In high school, with only a couple months of playing bass under his belt, he was moved up to intermediate music class because. He doesn’t even need music sheets.
“It’s pretty amazing how quickly he’s able to pick up songs by ear within seconds of hearing it,” says fellow City College Commercial Music Ensemble guitarist and student Dillon Spencer.
Knowing his own limitations, however, Allen understands that like life, he needs to expand his own vocabulary and the horizons of where his mind resides. The melting pot theory of what makes America great in the first place plays a huge factor in music also.

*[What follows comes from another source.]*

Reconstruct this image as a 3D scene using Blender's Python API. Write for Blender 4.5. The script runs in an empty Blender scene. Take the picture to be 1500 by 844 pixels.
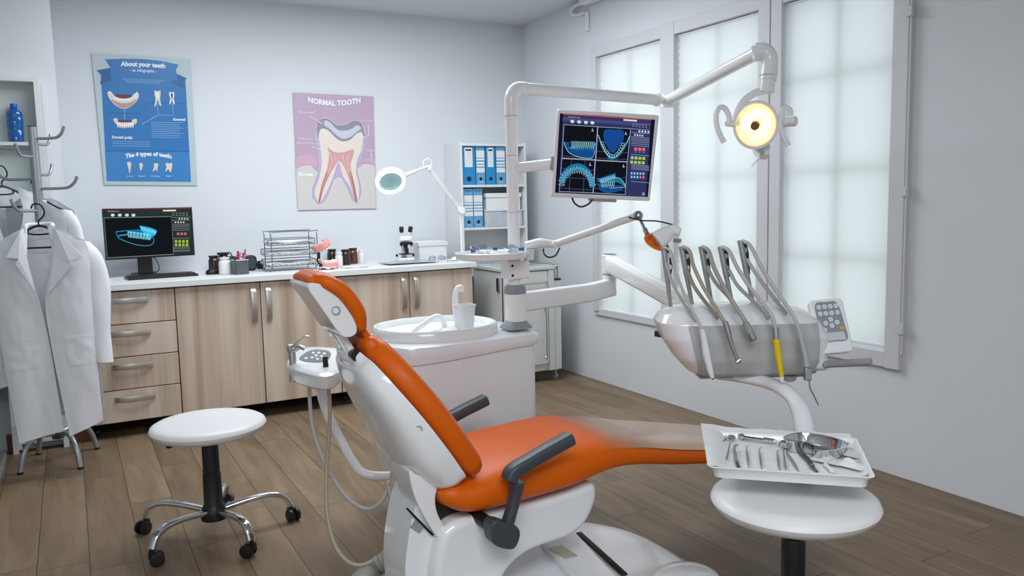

“It’s important to play beyond the genres we listen to,” says Allen. “We don’t want to be stuck. You’ve got to listen to stuff that’ll make you uncomfortable because it’ll challenge you. That’s what’s going to make you better. Listening to the same thing won’t help you grow.”
Beyond all the social lessons Allen plucks from playing music, sometimes the simplest of reasons are just as good, he says.
“My most memorable concert was when I played at U.C. Davis,” says a bright-eyed, chuckling Allen. “I played bass for these two beautiful Nigerian twins, who were so beautiful, you couldn’t help but smile. After the show, these two other girls, who were just as beautiful, praised me about how I wasn’t just a great musician, but also a magician, due to how I created on the spot with my bass solos and what not. It was good for my ego, yo.”